О беспомощности сиюминутных стихов

Константин Жибуртович: литературный дневник

Почитал (выборочно) сборник «Поэзия последнего времени». Я не буду говорить о пошлости названия – понятно, что книга должна продаваться, имея паблисити в соцсетях. Я скажу о главном – о поэзии.


А поэзия в её истинном предназначении для меня никогда не являлась ни складыванием рифм-кубиков из слов, ни гласом духовного пророка. Поэзия – невозможность выразить иначе. Здесь очень простые фильтры: ты способен промолчать? Нет. Хорошо, тогда можно ли выразить это прозой? В подавляющем большинстве случаев, да. Диапазон огромный: репортаж, публицистика, эссеистика, малая художественная проза, повесть, роман. И то, что я читаю в первом же стихотворении, это проза, упакованная в рифмовку:


Военных и мирных валим. Она говорит – да ну!
Он говорит – по ходу зашли тут в хату одну,
Нашёл пять тысяч зелёных – а хата уже горит.
Она говорит – ни фига се, теперь закроем кредит.


Никакого отношения к поэзии эти строки для меня не имеют в той же степени, как вычурные верлибры, где поток сознания прячет недостаток таланта. В чём смысл этого стихотворения и сотен ему подобных? В констатации. В желании запечатлеть нечто для потомков, как ответит эрудированный автор. На что я спрошу: скажите, а Светлана Алексиевич (как пример) рифмовала книгу «У войны не женское лицо?». Нет, она прекрасно осознавала пошлость обращения к поэтике в данном контексте.


Вся беда в том, что стихотворение, низведённое до констатации, отличается от поэзии ровно в той же степени, что фотография от живописи. Именно поэтому остроумный Игорь Губерман никогда не именовал себя поэтом («я пишу Гарики»), Борис Гребенщиков всегда подчёркивал, что пишет тексты, а поэты – Уильям Блейк или Иосиф Бродский. Но и Бродский шарахался от слова поэт, именуя себя литератором.


Все они осознавали предназначение поэзии, но ещё лучше – то, что неустанно выдаёт себя за искусство. Эмоциональный и просчитанный отклики на глобальное событие, в равной степени, ещё не поэзия.
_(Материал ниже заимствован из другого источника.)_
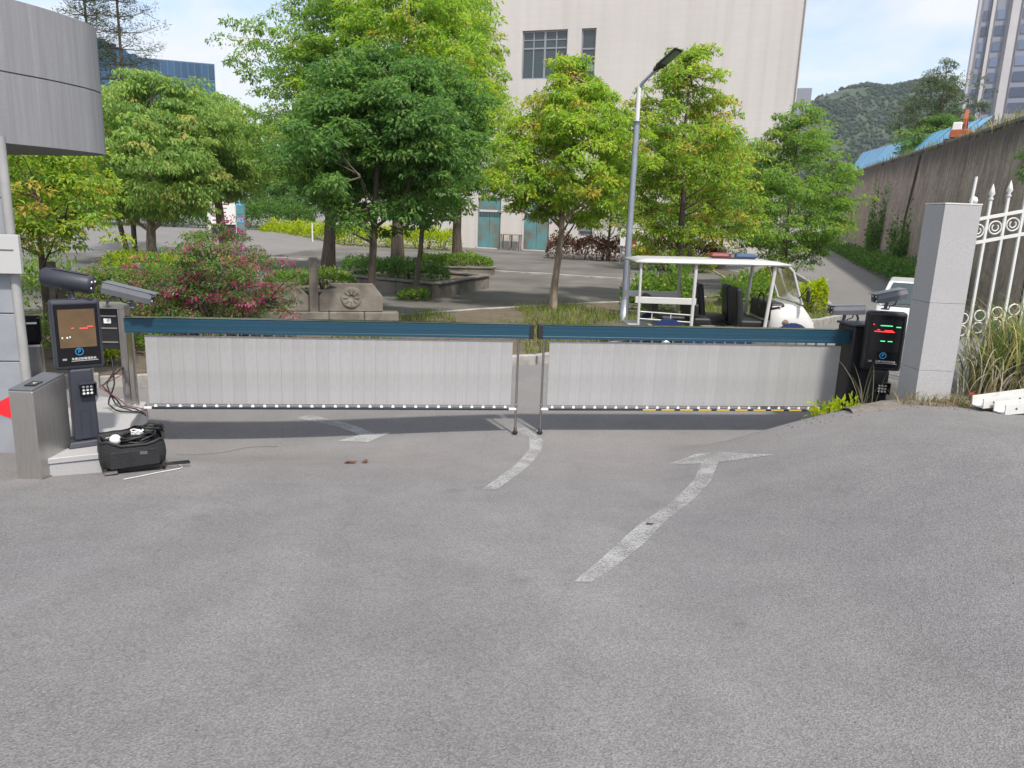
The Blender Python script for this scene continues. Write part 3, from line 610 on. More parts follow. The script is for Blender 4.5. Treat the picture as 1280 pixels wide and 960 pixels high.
# blue corrugated hoarding along the terrace edge
hx, hy = onwall(20.5, .95)
shed = empty('blue_roof', (hx, hy, wtop(20.5)-.1), math.atan2(wd_.y, wd_.x), 'bright blue corrugated sheet roofing sloping above the retaining wall', 'roof')
for k in range(24):
    b = MB(); nr = 12; v = []; f = []; top = 1.45+.05*k+random.uniform(-.02, .02)
    for i in range(nr+1):
        x = -.03+2.06*i/nr; dy_ = .03*(i % 2)
        v += [(x, -dy_*.6, dy_), (x, -1.5-dy_*.6, top+dy_), (x, -1.5, top+dy_-.012), (x, 0, dy_-.012)]
    for i in range(nr):
        q = i*4
        for m_ in range(4): f.append((q+m_, q+(m_+1) % 4, q+4+(m_+1) % 4, q+4+m_))
    b.add(v, f); o = b.build('sheet', M_BLUEROOF, shed); o.location = (2.0*k, -.004*(k % 2), .06*k+.008*(k % 2)); o.rotation_euler[1] = -math.atan(.03)
    MB().box((0, -1.5, top*.5), (.07, .07, top)).build('post', M_HOOD, o)
# digger on the terrace
dg = empty('excavator', (18.75, 33.4, 6.1), .9, 'orange excavator parked on the terrace above the retaining wall', 'excavator')
for k in (-1, 1):
    MB().prism([(-1.2, 0), (1.2, 0), (1.45, .25), (1.2, .5), (-1.2, .5), (-1.45, .25)], k*.8-.2, k*.8+.2, 'y').build('track', M_TYRE, dg, bev=.03)
MB().box((-.2, 0, .9), (1.9, 1.5, .7), taper=.92).build('body', M_ORANGE, dg, bev=.08)
cb = MB().box((.3, .4, 1.5), (.9, .75, .9), taper=.88).build('cab', M_WHITE, dg, bev=.05); MB().box((.3, .0, 1.55), (.6, .04, .55)).build('window', M_GLASS, cb)
MB().prism([(.6, .9), (1.0, 1.0), (.9, 2.2), (1.3, 2.95), (1.1, 3.1), (.55, 2.3)], -.14, .14, 'y').build('boom', M_ORANGE, dg, bev=.03)
MB().prism([(1.05, 3.05), (1.3, 2.9), (2.1, 1.6), (1.95, 1.5)], -.1, .1, 'y').build('arm', M_ORANGE, dg, bev=.02)
MB().prism([(1.8, 1.6), (2.2, 1.55), (2.25, 1.0), (1.75, 1.1)], -.3, .3, 'y').build('bucket', M_CAPST, dg, bev=.02)
dg.scale = (.5, .5, .5)

# ------------------------------------------------------------------ pale building
BA = Vector((-13.6, 59.2)); bd = Vector((math.cos(R(-18)), math.sin(R(-18)))); BL = 32.2
bld = empty('college_building', (BA.x, BA.y, 0), R(-18), 'large plain pale pinkish building behind the trees', 'building')
BH = 24
# facade with real openings: windows and doors list (s0, s1, z0, z1)
def bs(x): return (x+13.6)/bd.x
WIN = [(14.15, 17.35, 11.75, 14.85), (18.3, 19.3, 11.4, 14.85), (14.15, 17.35, 18.5, 21.5), (18.3, 19.3, 18.5, 21.5)]
DOORS = [(11.2, 13.0, .2, 3.75), (14.75, 16.65, .2, 3.75)]
SMALL = [(18.75, 19.75, 1.35, 3.0)]
OP = WIN+DOORS+SMALL
xs = sorted({0, BL, *[q for o_ in OP for q in o_[:2]]}); zs = sorted({-.2, BH, *[q for o_ in OP for q in o_[2:]]})
b = MB()
for i in range(len(xs)-1):
    for j in range(len(zs)-1):
        cx, cz = (xs[i]+xs[i+1])/2, (zs[j]+zs[j+1])/2
        if any(o_[0] < cx < o_[1] and o_[2] < cz < o_[3] for o_ in OP): continue
        b.add([(xs[i], 0, zs[j]), (xs[i+1], 0, zs[j]), (xs[i+1], 0, zs[j+1]), (xs[i], 0, zs[j+1])], [(0, 1, 2, 3)])
for o_ in OP:
    a, c, z0, z1 = o_; dp = .3
    b.add([(a, 0, z0), (a, dp, z0), (a, dp, z1), (a, 0, z1)], [(0, 1, 2, 3)]); b.add([(c, 0, z0), (c, dp, z0), (c, dp, z1), (c, 0, z1)], [(3, 2, 1, 0)])
    b.add([(a, 0, z1), (a, dp, z1), (c, dp, z1), (c, 0, z1)], [(0, 1, 2, 3)]); b.add([(a, 0, z0), (a, dp, z0), (c, dp, z0), (c, 0, z0)], [(3, 2, 1, 0)])
b.add([(BL, 0, -.2), (BL, 14, -.2), (BL, 14, BH), (BL, 0, BH)], [(0, 1, 2, 3)]); b.add([(0, 0, -.2), (0, 14, -.2), (0, 14, BH), (0, 0, BH)], [(3, 2, 1, 0)])
b.add([(0, 14, -.2), (BL, 14, -.2), (BL, 14, BH), (0, 14, BH)], [(3, 2, 1, 0)])
b.build('wall', M_FACADE, bld, fix=False)
MB().bx(-.3, BL+.3, -.3, 14.3, BH, BH+.5).build('roof', M_TRIM, bld)
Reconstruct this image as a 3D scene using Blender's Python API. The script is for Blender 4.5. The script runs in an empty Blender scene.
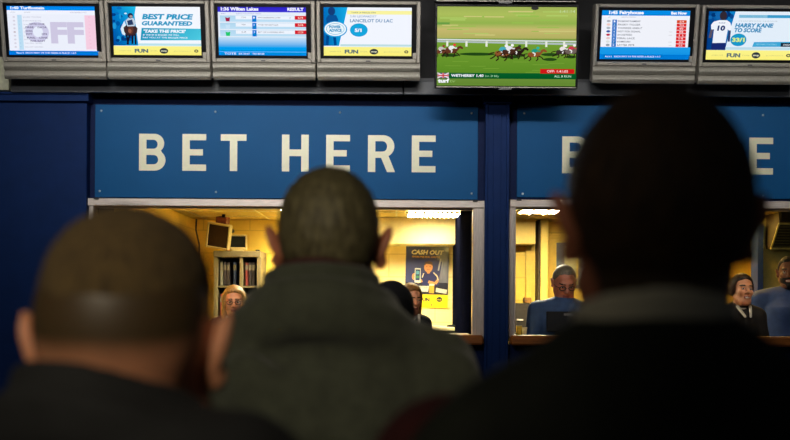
import bpy, math, random
import numpy as np
from mathutils import Vector, Matrix, Euler
random.seed(7)
rng = np.random.default_rng(7)
SC = bpy.context.scene
COL = SC.collection
R = math.radians

# ------------------------------------------------------------------ camera, world, light, exposure
FPX = 1097.0; CAMZ = 1.5; HOR = 300.0; ROLL = 0.0065
cam_d = bpy.data.cameras.new('camera'); cam = bpy.data.objects.new('camera', cam_d); COL.objects.link(cam)
cam_d.sensor_width = 36.0; cam_d.lens = 36.0 * FPX / 790.0
cam_d.shift_y = (HOR - 220.0) / 790.0
cam.location = (0, 0, CAMZ)
cam.rotation_euler = (Euler((R(90), 0, 0)).to_matrix() @ Matrix.Rotation(ROLL, 3, 'Z')).to_euler()
cam_d.dof.use_dof = True; cam_d.dof.focus_distance = 8.0; cam_d.dof.aperture_fstop = 3.4
cam_d.clip_start = 0.05; cam_d.clip_end = 60
SC.camera = cam
SC.view_settings.view_transform = 'Standard'; SC.view_settings.look = 'None'
SC.view_settings.gamma = 1.0; SC.view_settings.use_curve_mapping = False
SC.view_settings.exposure = 0.0
SC.cycles.use_denoising = True
SC.cycles.max_bounces = 6
wd = bpy.data.worlds.new('world'); SC.world = wd; wd.use_nodes = True
wd.node_tree.nodes['Background'].inputs[0].default_value = (0.6, 0.65, 0.75, 1)
wd.node_tree.nodes['Background'].inputs[1].default_value = 0.012

def area(name, loc, target, size, power, color, size_y=None, spread=None):
    l = bpy.data.lights.new(name, 'AREA'); l.energy = power; l.color = color; l.size = size
    if size_y: l.shape = 'RECTANGLE'; l.size_y = size_y
    if spread: l.spread = R(spread)
    o = bpy.data.objects.new(name, l); COL.objects.link(o); o.location = loc
    o.rotation_euler = (Vector(target) - Vector(loc)).to_track_quat('-Z', 'Y').to_euler()
    return o
def spot(name, loc, target, angle, blend, power, color, radius=0.15):
    l = bpy.data.lights.new(name, 'SPOT'); l.energy = power; l.color = color
    l.spot_size = R(angle); l.spot_blend = blend; l.shadow_soft_size = radius
    o = bpy.data.objects.new(name, l); COL.objects.link(o); o.location = loc
    o.rotation_euler = (Vector(target) - Vector(loc)).to_track_quat('-Z', 'Y').to_euler()
    return o
# hall lights, plus unseen lamps added for the band, signs and backs
area('hall_ceiling_light', (-1.6, 3.4, 4.2), (-0.8, 7.7, 2.6), 2.6, 16, (0.97, 0.98, 1.0), 0.6)
area('band_fill_light', (-1.2, 2.3, 3.55), (-1.2, 7.7, 2.95), 1.6, 20, (1.0, 0.97, 0.92), 0.3, 120)  # unseen lamp added to lift the charcoal band under the televisions
area('sign_fill_light', (-0.75, 3.5, 4.15), (-0.75, 7.7, 2.78), 3.3, 12, (1, 0.96, 0.9), 0.15, 38)  # added strip lamp, narrow spread brightens the sign and spares the clerks
area('sign_fill_light_right', (2.3, 3.5, 4.15), (2.3, 7.7, 2.78), 2.2, 4.6, (1, 0.96, 0.9), 0.15, 38)  # dimmer added strip lamp for the right-hand sign
area('hall_side_light', (2.4, 3.8, 4.2), (2.2, 7.7, 2.6), 1.6, 8, (0.97, 0.98, 1.0), 0.5)
spot('backs_fill_spot', (-0.75, -1.2, 2.9), (-0.33, 1.4, 1.5), 25, 0.8, 150, (1.0, 0.88, 0.66), 0.2)  # added spot for the left and middle backs; cone spares the right man

# ------------------------------------------------------------------ helpers
def at(px, py, D):
    """world point seen at a photo pixel, on the plane y = D"""
    u = px - 395.0; v = HOR - py
    X = u * math.cos(ROLL) - v * math.sin(ROLL); Z = u * math.sin(ROLL) + v * math.cos(ROLL)
    return Vector((X * D / FPX, D, CAMZ + Z * D / FPX))
def AX(px, D, py=220): return at(px, py, D).x
def AZ(py, D, px=395): return at(px, py, D).z
def lin(c):
    out = []
    for v in c:
        v = v / 255.0
        out.append(v / 12.92 if v <= 0.04045 else ((v + 0.055) / 1.055) ** 2.4)
    return tuple(out) + (1.0,)
MATS = {}
def mat(name, rgb, rough=0.6, metal=0.0, noise=0.12, nscale=30.0, bump=0.0, bscale=200.0, sss=0.0, coat=0.0, spec=0.5, rgb2=None, stretch=None, sheen=0.0):
    if name in MATS: return MATS[name]
    m = bpy.data.materials.new(name); m.use_nodes = True; nt = m.node_tree; N = nt.nodes; L = nt.links
    b = N['Principled BSDF']; b.inputs['Roughness'].default_value = rough; b.inputs['Metallic'].default_value = metal
    b.inputs['Specular IOR Level'].default_value = spec
    tc = N.new('ShaderNodeTexCoord'); src = tc.outputs['Object']
    if stretch:
        mp = N.new('ShaderNodeMapping'); mp.inputs['Scale'].default_value = stretch; L.new(src, mp.inputs[0]); src = mp.outputs[0]
    n = N.new('ShaderNodeTexNoise'); n.inputs['Scale'].default_value = nscale; n.inputs['Detail'].default_value = 6; L.new(src, n.inputs['Vector'])
    r = N.new('ShaderNodeMix'); r.data_type = 'RGBA'
    c = lin(rgb); c2 = lin(rgb2) if rgb2 else tuple(x * (1 - noise * 2) for x in c[:3]) + (1,)
    r.inputs[6].default_value = c2; r.inputs[7].default_value = tuple(min(1, x * (1 + (0 if rgb2 else noise))) for x in c[:3]) + (1,)
    cr = N.new('ShaderNodeMapRange'); cr.inputs[1].default_value = 0.3; cr.inputs[2].default_value = 0.7
    L.new(n.outputs['Fac'], cr.inputs[0]); L.new(cr.outputs[0], r.inputs[0]); L.new(r.outputs[2], b.inputs['Base Color'])
    if bump:
        n2 = N.new('ShaderNodeTexNoise'); n2.inputs['Scale'].default_value = bscale; n2.inputs['Detail'].default_value = 4; L.new(src, n2.inputs['Vector'])
        bp = N.new('ShaderNodeBump'); bp.inputs['Strength'].default_value = bump; bp.inputs['Distance'].default_value = 0.004
        L.new(n2.outputs['Fac'], bp.inputs['Height']); L.new(bp.outputs[0], b.inputs['Normal'])
    if sss:
        b.inputs['Subsurface Weight'].default_value = sss; b.inputs['Subsurface Radius'].default_value = (0.02, 0.006, 0.003)
        b.inputs['Subsurface Scale'].default_value = 0.6
    if coat: b.inputs['Coat Weight'].default_value = coat
    if sheen: b.inputs['Sheen Weight'].default_value = sheen
    MATS[name] = m; return m
def block_mat(name, rgb, bw=0.44, bh=0.215):
    m = mat(name, rgb, 0.55, noise=0.05, nscale=6); nt = m.node_tree; N = nt.nodes; L = nt.links
    b = N['Principled BSDF']; old = b.inputs['Base Color'].links[0].from_socket
    tc = N.new('ShaderNodeTexCoord'); sp = N.new('ShaderNodeSeparateXYZ'); L.new(tc.outputs['Object'], sp.inputs[0])
    ad = N.new('ShaderNodeMath'); L.new(sp.outputs[0], ad.inputs[0]); L.new(sp.outputs[1], ad.inputs[1])
    cb = N.new('ShaderNodeCombineXYZ'); L.new(ad.outputs[0], cb.inputs[0]); L.new(sp.outputs[2], cb.inputs[1])
    br = N.new('ShaderNodeTexBrick'); L.new(cb.outputs[0], br.inputs['Vector']); br.inputs['Scale'].default_value = 1
    br.inputs['Brick Width'].default_value = bw; br.inputs['Row Height'].default_value = bh; br.inputs['Mortar Size'].default_value = 0.006
    br.inputs['Mortar Smooth'].default_value = 0.3
    br.inputs['Color1'].default_value = (1, 1, 1, 1); br.inputs['Color2'].default_value = (0.985, 0.985, 0.98, 1); br.inputs['Mortar'].default_value = (0.8, 0.78, 0.72, 1)
    mx = N.new('ShaderNodeMix'); mx.data_type = 'RGBA'; mx.blend_type = 'MULTIPLY'; mx.inputs[0].default_value = 1
    L.new(old, mx.inputs[6]); L.new(br.outputs['Color'], mx.inputs[7]); L.new(mx.outputs[2], b.inputs['Base Color'])
    return m
def emis(name, rgb, strength):
    if name in MATS: return MATS[name]
    m = bpy.data.materials.new(name); m.use_nodes = True; nt = m.node_tree
    nt.nodes.remove(nt.nodes['Principled BSDF']); e = nt.nodes.new('ShaderNodeEmission')
    e.inputs[0].default_value = lin(rgb); e.inputs[1].default_value = strength
    nt.links.new(e.outputs[0], nt.nodes['Material Output'].inputs[0]); MATS[name] = m; return m
def picture_mat(name, emit, strength=1.0):
    m = bpy.data.materials.new(name); m.use_nodes = True; nt = m.node_tree
    a = nt.nodes.new('ShaderNodeAttribute'); a.attribute_name = 'Col'
    if emit:
        nt.nodes.remove(nt.nodes['Principled BSDF']); e = nt.nodes.new('ShaderNodeEmission'); e.inputs[1].default_value = strength
        nt.links.new(a.outputs['Color'], e.inputs[0]); nt.links.new(e.outputs[0], nt.nodes['Material Output'].inputs[0])
    else:
        b = nt.nodes['Principled BSDF']; nt.links.new(a.outputs['Color'], b.inputs['Base Color']); b.inputs['Roughness'].default_value = 0.35
    return m
SCREEN = picture_mat('screen_picture', True, 1.0)
PRINT = picture_mat('printed_paper', False)

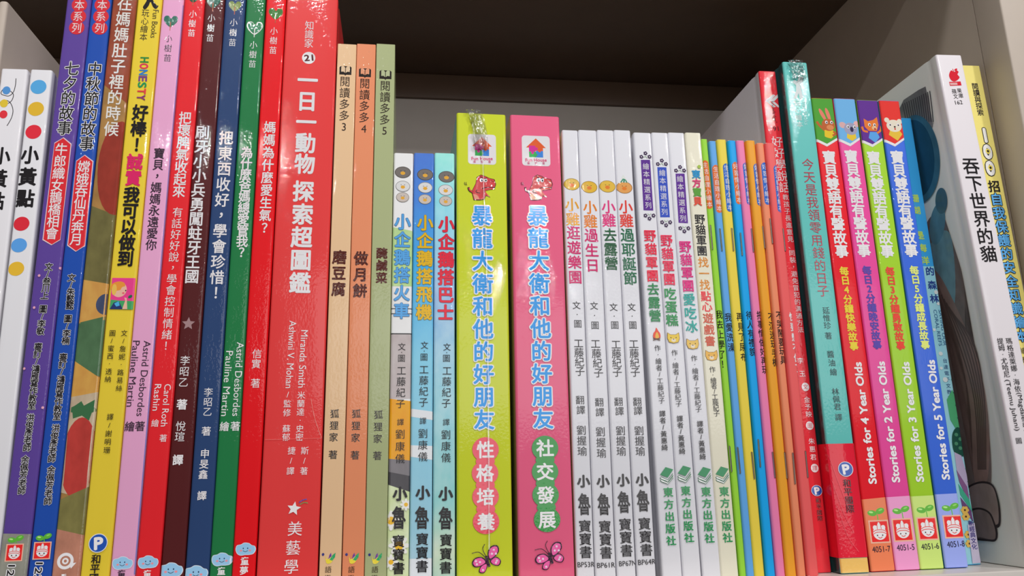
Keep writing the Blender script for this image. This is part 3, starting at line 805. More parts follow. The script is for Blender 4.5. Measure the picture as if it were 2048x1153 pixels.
b = penguin('small white picture book with a train-blue title and a mustard band, beside the sage reader', (788, 305, 773, 1153, 829, 305, 819.6, 1153), (-.0048, .0058), (226, 226, 226), None, 0,
    [(805.7, 345, 16, 11.5), (805.7, 373, 14.5, 11), (805.3, 395, 13, 10)], '小企鵝搭火車', (805.3, 444, 803, 622), (85, 160, 220), (55, 95, 140), (803.6, 694, 803, 717), (803, 741.8, 801, 807.8), None, (801, 845), (800.5, 869, 800, 918), (800, 988), (797.7, 1036), (797, 1083, 797, 1137),
    [('cover_print', (455, 462), 573, (172, 202, 140), .4), ('cover_print', 617, 619, (90, 90, 90)), ('cover_print', 627, 629, (90, 90, 90)), ('cover_print', 667, 669.5, (60, 60, 60)), ('cover_print', 669.5, 798, (176, 166, 166), .3),
     ('cover_print', (798, 803), (918, 922), (228, 158, 30), .2), ('cover_print', (918, 922), (944, 953), (112, 108, 112), .3), ('cover_print', (944, 953), (970, 985), (66, 64, 68), .3), ('cover_print', (970, 985), 1190, (192, 204, 160), .6)])
for x, y, pr, cr in ((782, 1042, 15, 8), (798, 1092, 16, 9), (782, 1125, 12, 5), (812, 1010, 9, 4)):
    for a in range(8): b.E('flower_print', x + pr * .75 * math.cos(a * .785), y + pr * .75 * math.sin(a * .785), pr * .6, pr * .3, (238, 238, 232), a * 45)
    b.E('flower_print', x, y, cr, cr, (235, 185, 50))
b.T('publisher_lettering', '寶寶書', 797, 1083, 797, 1137, 26, BLACK, .012)
b.T('publisher_lettering', '小', 800, 988, 800, 988, 29, BLACK, .045); b.T('publisher_lettering', '魯', 797.7, 1036, 797.7, 1036, 48, BLACK, .02, None, 0, .6)
add(b)
b = penguin('small sky-blue picture book with yellow title, middle of the penguin trio', (829, 305, 819.6, 1153, 870.5, 307, 866, 1153), (.0058, .0168), (120, 190, 225), [(0, (185, 210, 228)), (.12, (160, 208, 226)), (.5, (128, 198, 224)), (.72, (66, 158, 212)), (.88, (68, 122, 200)), (1, (72, 112, 192))], .15,
    [(850.4, 349.6, 16, 11.5), (850.4, 375.6, 14.5, 11), (850, 399, 13, 10)], '小企鵝搭飛機', (850.4, 446, 848, 624.6), (240, 190, 30), (120, 120, 70), (849, 691, 848, 714.7), (848, 739.7, 847, 805), None, (846, 842.5), (846, 867.5, 845.6, 914), (845.6, 986), (844, 1036), (844.5, 1079, 844, 1133.5),
    [('cover_print', (818, 824), (834, 841), (230, 234, 238)), ('cover_print', (891, 893), (914, 921), (230, 234, 238)), ('cover_print', 1118, 1190, (226, 232, 238))])
add(b)
b = penguin('small teal watercolour picture book with red title, beside the green box', (870.5, 307, 866, 1153, 912, 307, 915, 1153), (.0168, .0278), (140, 200, 205), [(0, (150, 190, 180)), (.08, (196, 214, 190)), (.18, (150, 202, 200)), (.45, (150, 196, 210)), (.65, (158, 190, 225)), (.85, (140, 205, 220)), (1, (150, 222, 212))], .5,
    [(893, 354, 16, 11.5), (891.4, 380.5, 14.5, 11), (891.4, 402.5, 13, 10)], '小企鵝搭巴士', (893, 449, 891, 625.6), (218, 35, 60), (150, 60, 80), (894, 694.6, 893, 717), (894, 742, 892.4, 807), None, (892.5, 845), (892, 870, 892, 916), (891.4, 988), (891.4, 1037), (892, 1081, 891.4, 1136))
add(b)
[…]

Именно поэтому в мире так мало подлинных стихов о войне. Причём, как это иллюстрируют Юлия Друнина и Владимир Высоцкий, самые точные слова приходят лишь десятилетия спустя, когда возвращается мирная жизнь, а катастрофа отодвигается на ничтожные по историческим меркам десятилетия, но внушительное в человеческом восприятии время.


Стихи эти не могут быть – ни агиткой, ни эпосом, ни мифом, ни репортажем, ни в принципе чем-то, связанным с законами больших чисел. Только негромкий – и всегда личностный – голос, и голос без наигранного героизма.


Я прекрасно понимаю, что у многих и многих требования к поэзии совсем иные и куда более простые. Например, найти в рифмованном слове подтверждение своей политической позиции и шире – ценностям. Но в случае с поэзией это ничем не лучше, чем ставить Евангелие на обслуживание доминирующей идеологии социума.


Пусть подлинное остаётся надмирным. И межличностным. Как у Бродского:


Что-то внутри, похоже,
сорвалось и раскололось.
Произнося «О, Боже»,
слышу собственный голос.


Так страницу мараешь
ради мелкого чуда.
Так при этом взираешь
на себя ниоткуда.


Или у Михаила Анищенко:


Всё, что пишется, – необратимо.
Хоть смолой заливайте уста:
Вниз башкою висит Буратино,
Как последний апостол Христа.


Ни Мальвины, ни денег, ни родин;
Ничего на земле, никого.
Но теперь он впервые свободен,
И Господь уже видит его...


Или у Пастернака в простом и гениальном «Свидании»:


Как будто бы железом,
Обмокнутым в сурьму,
Тебя вели нарезом
По сердцу моему.


И в нём навек засело
Смиренье этих черт,
И оттого нет дела,
Что свет жестокосерд.


И оттого двоится
Вся эта ночь в снегу,
И провести границы
Меж нас я не могу.


Но кто мы и откуда,
Когда от всех тех лет
Остались пересуды,
А нас на свете нет…


Как-то нелепо называть себя после таких строк «поэтом», прикрываясь темой возможного слома прежнего миропорядка. Потому что и это – не оправдание постмодернизму нашего века.